If Leeds United’s culture is about players looking deep within themselves to become greater as a team than their individual abilities suggest they should, there is a discussion to be had about whether Manchester United have been the opposite of that since Ferguson left the club, and since we last made acquaintance. The wrong culture can dispirit, disorganise and inhibit talent and fracture attachment and togetherness. Perhaps there is an abject lesson here, that throwing money at a team doesn’t make it a team; because talent alone can only take you so far. It doesn’t create the right culture, because the pursuit of that can be maddening, tantalising and baffling.

Looking at the two elevens that line up against each other on Sunday, plenty of people wouldn’t expect them to be competing on a level playing field, but with the right culture you can, with the right culture players can be propelled further and higher than they ever thought they could go. Bielsa has been ruthless in achieving that, he has identified and discarded players along the way who haven’t bought into his methods and who haven’t shown the same trust in or commitment to their teammates, because what is sacrosanct and not up for discussion is the culture that Bielsa has created and the untouchable, unbreakable devotion to it.

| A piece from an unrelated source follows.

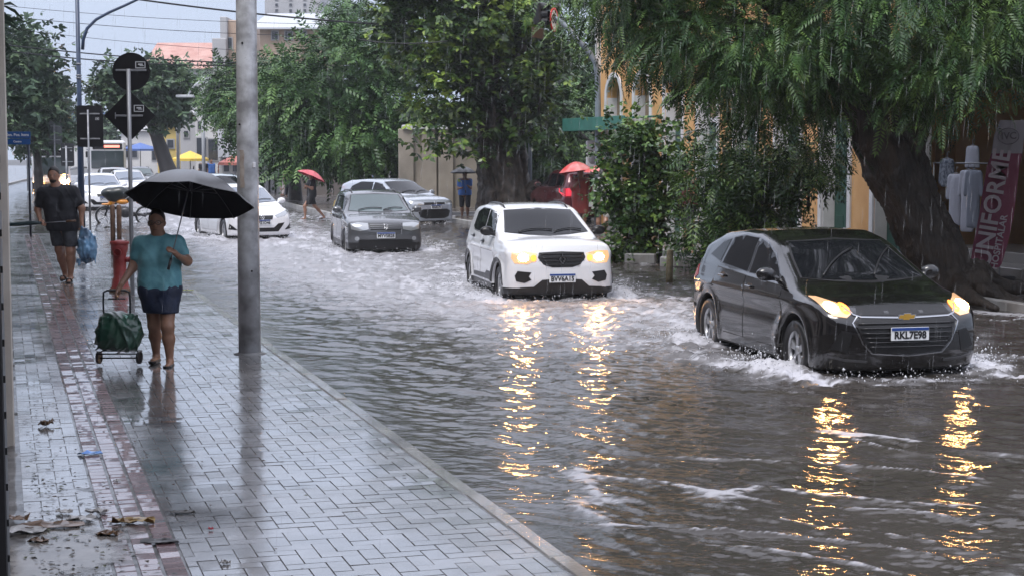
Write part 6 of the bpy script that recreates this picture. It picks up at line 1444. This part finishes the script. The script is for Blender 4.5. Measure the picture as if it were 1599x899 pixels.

Manchester United’s club charter states that their vision is “to be the best football club in the world”. Whether they currently have the culture at the club to make that a realistic vision is for them to pick apart and discuss. What we can talk about is the culture at Leeds United, and God knows, we’ve had our own problems with the values, ethos and principles the club has followed since that last dust-up with Manchester United in 2003. But a lot has happened very quickly, and despite this season’s varying problems, the culture that finally transformed Leeds United for the better is still strong and still revered throughout the club.

These players will die for each other, take risks for each other and ultimately, will never forget each other. The right culture can be elusive and unobtainable, but when you have it, you know it. And it’s worth remembering, among our frustrations and anxieties about this season, that, when the teams line-up at 2pm on Sunday, Leeds United’s culture is in the right hands.